(Rows from a 3D scene dataset)
## Start
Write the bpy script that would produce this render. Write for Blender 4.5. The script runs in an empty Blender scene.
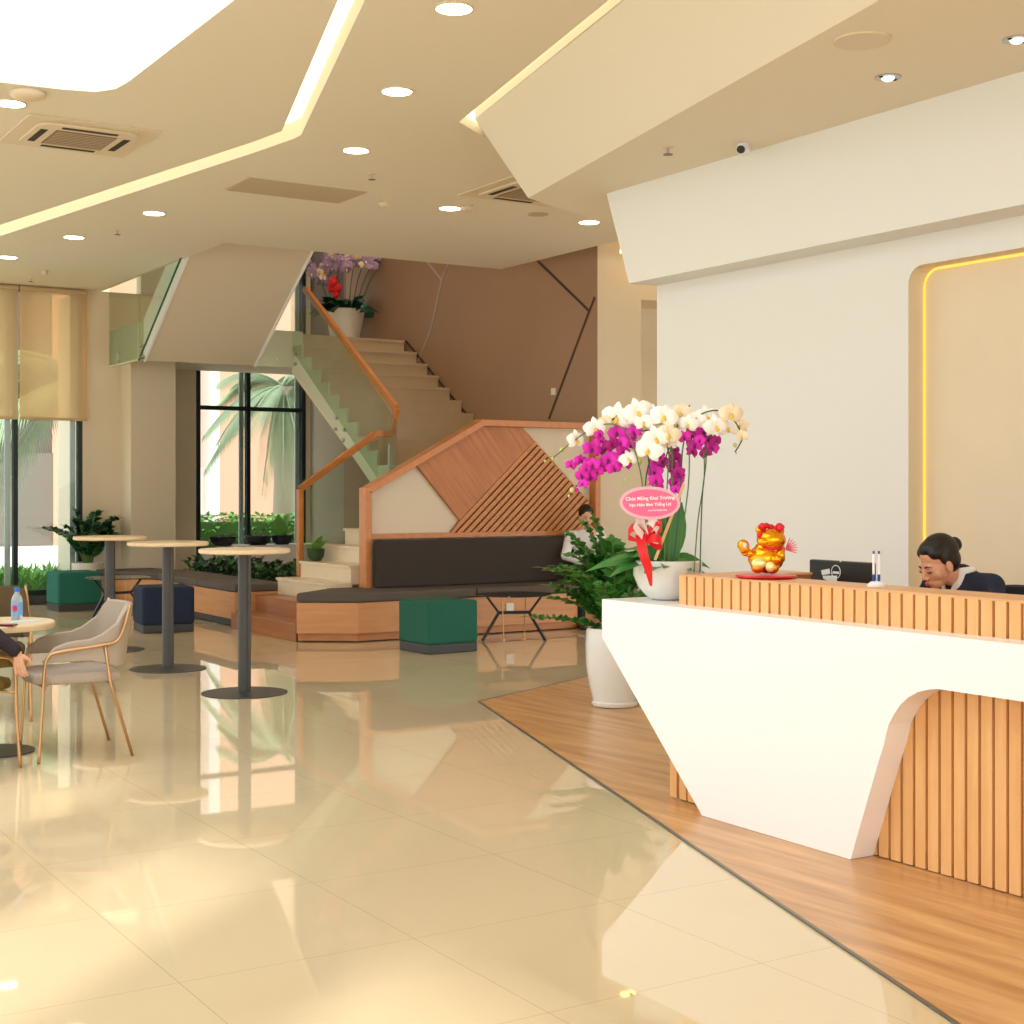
import bpy, bmesh, math, random
from mathutils import Vector, Matrix, Euler
from mathutils.geometry import tessellate_polygon
R = math.radians
random.seed(7)
C = bpy.context.scene.collection
S = bpy.context.scene

# ------------------------------------------------------------------ camera maths (for measuring the photo)
F = 1444.0; HY = 490.0; EYE = 1.48; ANG = R(32.29)
cs, sn = math.cos(ANG), math.sin(ANG)
def ray(px, py):
    l = (px-512)/F
    return Vector((l*cs+sn, -l*sn+cs, -(py-HY)/F))
O = Vector((0, 0, EYE))
def at(px, py, X=None, Y=None, Z=None, d=None):
    r = ray(px, py)
    if X is not None: t = X/r.x
    elif Y is not None: t = Y/r.y
    elif Z is not None: t = (Z-EYE)/r.z
    else: t = d
    return O + r*t
def onplane(px, py, p0, n):
    r = ray(px, py); t = (Vector(p0)-O).dot(n)/r.dot(n)
    return O + r*t

# ------------------------------------------------------------------ materials
def lin(c):
    return tuple(((v/255)/12.92 if v/255 <= .04045 else ((v/255+.055)/1.055)**2.4) for v in c) + (1,)
def mat(name, col, rough=.5, metal=0, spec=.5, trans=0, ior=1.45, emit=None, estr=0, bump=0, bscale=50, coat=0, alpha=1, var=0, vscale=3):
    m = bpy.data.materials.new(name); m.use_nodes = True
    nt = m.node_tree; b = nt.nodes['Principled BSDF']
    c = lin(col)
    b.inputs['Base Color'].default_value = c
    b.inputs['Roughness'].default_value = rough; b.inputs['Metallic'].default_value = metal
    b.inputs['Specular IOR Level'].default_value = spec; b.inputs['IOR'].default_value = ior
    b.inputs['Transmission Weight'].default_value = trans; b.inputs['Coat Weight'].default_value = coat
    b.inputs['Alpha'].default_value = alpha
    if emit: b.inputs['Emission Color'].default_value = lin(emit); b.inputs['Emission Strength'].default_value = estr
    tc = nt.nodes.new('ShaderNodeTexCoord')
    if var:
        n = nt.nodes.new('ShaderNodeTexNoise'); n.inputs['Scale'].default_value = vscale
        nt.links.new(tc.outputs['Object'], n.inputs['Vector'])
        mx = nt.nodes.new('ShaderNodeMix'); mx.data_type = 'RGBA'
        mx.inputs['A'].default_value = tuple(v*(1-var) for v in c[:3])+(1,); mx.inputs['B'].default_value = tuple(min(1, v*(1+var)) for v in c[:3])+(1,)
        nt.links.new(n.outputs['Fac'], mx.inputs['Factor']); nt.links.new(mx.outputs['Result'], b.inputs['Base Color'])
    if bump:
        n = nt.nodes.new('ShaderNodeTexNoise'); n.inputs['Scale'].default_value = bscale; n.inputs['Detail'].default_value = 3
        nt.links.new(tc.outputs['Object'], n.inputs['Vector'])
        bp = nt.nodes.new('ShaderNodeBump'); bp.inputs['Strength'].default_value = bump; bp.inputs['Distance'].default_value = .01
        nt.links.new(n.outputs['Fac'], bp.inputs['Height']); nt.links.new(bp.outputs['Normal'], b.inputs['Normal'])
    return m
def wood(name, c1, c2, stretch=(1, 12, 12), rot=(0, 0, 0), scale=2.0, rough=.4, planks=None, coat=0):
    m = bpy.data.materials.new(name); m.use_nodes = True
    nt = m.node_tree; b = nt.nodes['Principled BSDF']; N = nt.nodes.new; L = nt.links.new
    tc = N('ShaderNodeTexCoord'); mp0 = N('ShaderNodeMapping'); mp0.inputs['Rotation'].default_value = rot
    mp = N('ShaderNodeMapping'); mp.inputs['Scale'].default_value = stretch
    L(tc.outputs['Object'], mp0.inputs['Vector']); L(mp0.outputs['Vector'], mp.inputs['Vector'])
    n = N('ShaderNodeTexNoise'); n.inputs['Scale'].default_value = scale; n.inputs['Detail'].default_value = 6; n.inputs['Roughness'].default_value = .6
    L(mp.outputs['Vector'], n.inputs['Vector'])
    mr = N('ShaderNodeMapRange'); mr.inputs['From Min'].default_value = .3; mr.inputs['From Max'].default_value = .7
    L(n.outputs['Fac'], mr.inputs['Value'])
    mx = N('ShaderNodeMix'); mx.data_type = 'RGBA'; mx.inputs['A'].default_value = lin(c1); mx.inputs['B'].default_value = lin(c2)
    L(mr.outputs['Result'], mx.inputs['Factor'])
    out = mx.outputs['Result']
    if planks:   # planks = (width, length): a board tint that changes from board to board, and thin joints
        sep = N('ShaderNodeSeparateXYZ'); L(mp0.outputs['Vector'], sep.inputs['Vector'])
        br = N('ShaderNodeTexBrick'); br.inputs['Scale'].default_value = 1; br.inputs['Brick Width'].default_value = planks[1]; br.inputs['Row Height'].default_value = planks[0]
        br.inputs['Mortar Size'].default_value = .0012; br.inputs['Color1'].default_value = (.86, .86, .86, 1); br.inputs['Color2'].default_value = (1.08, 1.08, 1.08, 1); br.inputs['Mortar'].default_value = (.45, .4, .35, 1)
        L(mp0.outputs['Vector'], br.inputs['Vector'])
        mu = N('ShaderNodeMix'); mu.data_type = 'RGBA'; mu.blend_type = 'MULTIPLY'; mu.inputs['Factor'].default_value = 1
        L(out, mu.inputs['A']); L(br.outputs['Color'], mu.inputs['B']); out = mu.outputs['Result']
    L(out, b.inputs['Base Color']); b.inputs['Roughness'].default_value = rough; b.inputs['Coat Weight'].default_value = coat
    return m

def floor_mat():
    m = bpy.data.materials.new('polished_tile'); m.use_nodes = True
    nt = m.node_tree; b = nt.nodes['Principled BSDF']; N = nt.nodes.new; L = nt.links.new
    tc = N('ShaderNodeTexCoord'); sep = N('ShaderNodeSeparateXYZ'); L(tc.outputs['Object'], sep.inputs['Vector'])
    def line(sock, off):
        a = N('ShaderNodeMath'); a.operation = 'ADD'; a.inputs[1].default_value = 80-off; L(sock, a.inputs[0])
        p = N('ShaderNodeMath'); p.operation = 'MODULO'; p.inputs[1].default_value = .8; L(a.outputs[0], p.inputs[0])
        q = N('ShaderNodeMath'); q.operation = 'LESS_THAN'; q.inputs[1].default_value = .003; L(p.outputs[0], q.inputs[0])
        return q.outputs[0]
    mxm = N('ShaderNodeMath'); mxm.operation = 'MAXIMUM'
    L(line(sep.outputs['X'], 1.47), mxm.inputs[0]); L(line(sep.outputs['Y'], 3.40), mxm.inputs[1])
    n = N('ShaderNodeTexNoise'); n.inputs['Scale'].default_value = 1.1; n.inputs['Detail'].default_value = 4; L(tc.outputs['Object'], n.inputs['Vector'])
    mx = N('ShaderNodeMix'); mx.data_type = 'RGBA'; mx.inputs['A'].default_value = lin((214, 195, 158)); mx.inputs['B'].default_value = lin((223, 206, 170)); L(n.outputs['Fac'], mx.inputs['Factor'])
    m2 = N('ShaderNodeMix'); m2.data_type = 'RGBA'; m2.inputs['B'].default_value = lin((120, 100, 70)); L(mx.outputs['Result'], m2.inputs['A'])
    fm = N('ShaderNodeMath'); fm.operation = 'MULTIPLY'; fm.inputs[1].default_value = .4; L(mxm.outputs[0], fm.inputs[0]); L(fm.outputs[0], m2.inputs['Factor'])
    L(m2.outputs['Result'], b.inputs['Base Color'])
    b.inputs['Roughness'].default_value = .022; b.inputs['IOR'].default_value = 1.68
    return m
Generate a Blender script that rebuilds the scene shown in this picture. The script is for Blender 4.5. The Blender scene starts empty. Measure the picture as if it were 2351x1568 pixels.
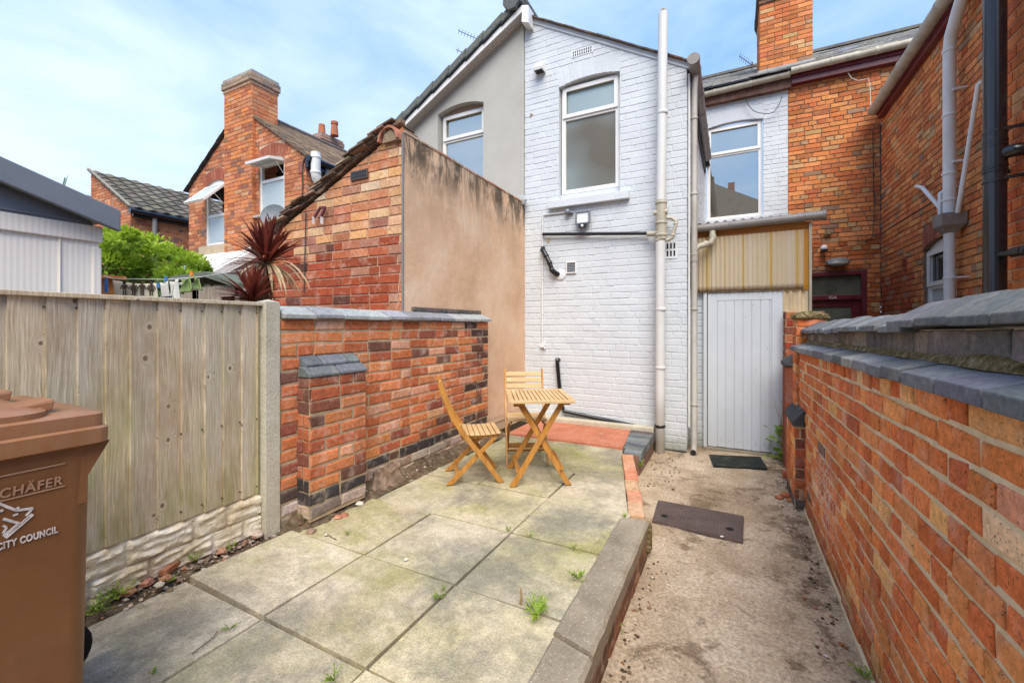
import bpy, math, random
from mathutils import Vector, Matrix, noise as mnoise
R = math.radians
S = bpy.context.scene
V = Vector
# ---------------------------------------------------------------- camera
CX, HY, FP, EYE, VPX = 1175.5, 748.0, 982.0, 1.46, 1680.0
TH = math.atan2(VPX - CX, FP)
CT, ST = math.cos(TH), math.sin(TH)
cd = bpy.data.cameras.new('camera'); cam = bpy.data.objects.new('camera', cd)
S.collection.objects.link(cam); S.camera = cam
cam.location = (0, 0, EYE); cam.rotation_euler = (R(90), 0, TH)
cd.sensor_width = 36; cd.lens = FP / 2351 * 36; cd.shift_y = -(784 - HY) / 2351
cd.clip_start = .02; cd.clip_end = 3000
# ---------------------------------------------------------------- sky and sun
SUN_EL, SUN_AZ = 52, 152            # azimuth measured from +Y clockwise (towards +X)
wd = bpy.data.worlds.new('World'); S.world = wd; wd.use_nodes = True
nt = wd.node_tree; nt.nodes.clear()
o = nt.nodes.new('ShaderNodeOutputWorld'); bg = nt.nodes.new('ShaderNodeBackground')
sky = nt.nodes.new('ShaderNodeTexSky'); sky.sky_type = 'NISHITA'; sky.sun_disc = False
sky.sun_elevation = R(SUN_EL); sky.sun_rotation = R(SUN_AZ); sky.air_density = 1.0; sky.dust_density = .6; sky.ozone_density = 1.6
tc = nt.nodes.new('ShaderNodeTexCoord'); mp = nt.nodes.new('ShaderNodeMapping')
mp.inputs['Scale'].default_value = (1.5, 1.5, 3.8); mp.inputs['Rotation'].default_value = (.12, .3, .5)
nz = nt.nodes.new('ShaderNodeTexNoise'); nz.inputs['Scale'].default_value = 1.7; nz.inputs['Detail'].default_value = 7
nz.inputs['Roughness'].default_value = .55; nz.inputs['Distortion'].default_value = .5
nt.links.new(tc.outputs['Generated'], mp.inputs[0]); nt.links.new(mp.outputs[0], nz.inputs['Vector'])
# thin high cloud, thicker towards the west (left of the view) and the horizon
dt = nt.nodes.new('ShaderNodeVectorMath'); dt.operation = 'DOT_PRODUCT'
dt.inputs[1].default_value = (-.78, .12, -.75)
nt.links.new(tc.outputs['Generated'], dt.inputs[0])
ad = nt.nodes.new('ShaderNodeMath'); ad.operation = 'MULTIPLY_ADD'; ad.inputs[1].default_value = .30
nt.links.new(dt.outputs['Value'], ad.inputs[0]); nt.links.new(nz.outputs['Fac'], ad.inputs[2])
cr = nt.nodes.new('ShaderNodeValToRGB'); cr.color_ramp.elements[0].position = .27; cr.color_ramp.elements[1].position = .86
cr.color_ramp.elements[0].color = (.0, .0, .0, 1); cr.color_ramp.elements[1].color = (.86, .86, .86, 1)
nt.links.new(ad.outputs[0], cr.inputs[0])
hs = nt.nodes.new('ShaderNodeMix'); hs.data_type = 'RGBA'; hs.blend_type = 'MULTIPLY'; hs.inputs[0].default_value = 1
hs.inputs[7].default_value = (.9, .9, .9, 1)
nt.links.new(sky.outputs[0], hs.inputs[6])
hz = nt.nodes.new('ShaderNodeMix'); hz.data_type = 'RGBA'; hz.inputs[0].default_value = .82; hz.inputs[7].default_value = (1.35, 2.65, 5.3, 1)
nt.links.new(hs.outputs[2], hz.inputs[6])
mx = nt.nodes.new('ShaderNodeMix'); mx.data_type = 'RGBA'; mx.inputs[7].default_value = (4.35, 5.05, 6.1, 1)
nt.links.new(cr.outputs[0], mx.inputs[0]); nt.links.new(hz.outputs[2], mx.inputs[6])
nt.links.new(mx.outputs[2], bg.inputs[0]); bg.inputs[1].default_value = .108
nt.links.new(bg.outputs[0], o.inputs[0])
sd = bpy.data.lights.new('sun', 'SUN'); sun = bpy.data.objects.new('sun', sd); S.collection.objects.link(sun)
sd.energy = 2.5; sd.angle = R(48); sd.color = (1, .92, .79)
az = R(SUN_AZ); el = R(SUN_EL)
sun.rotation_euler = V((math.sin(az) * math.cos(el), math.cos(az) * math.cos(el), math.sin(el))).to_track_quat('Z', 'Y').to_euler()
sun.location = (3, -6, 12)
S.view_settings.view_transform = 'Standard'; S.view_settings.look = 'None'
S.view_settings.exposure = 1.15; S.view_settings.gamma = 1
S.render.engine = 'CYCLES'
S.cycles.max_bounces = 6; S.cycles.diffuse_bounces = 3; S.cycles.glossy_bounces = 3; S.cycles.transmission_bounces = 4

def W(x, y, X=None, Y=None, Z=None, T=None):
    """point on a real plane (X=, Y= or Z=, metres) seen at a place of the photograph"""
    u = (x - CX) / FP; w = (HY - y) / FP; dx = u * CT - ST; dy = u * ST + CT
    t = X / dx if X is not None else Y / dy if Y is not None else (Z - EYE) / w if Z is not None else T
    return V((dx * t, dy * t, EYE + w * t))
rnd = random.Random(7)
def ru(a, b): return rnd.uniform(a, b)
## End
The task:
From the entries above, copy out every line where the string "empty" appears.

Output below:
Write the bpy script that would produce this render. Write for Blender 4.5. The script runs in an empty Blender scene.
Generate a Blender script that rebuilds the scene shown in this picture. The script is for Blender 4.5. The Blender scene starts empty. Measure the picture as if it were 2351x1568 pixels.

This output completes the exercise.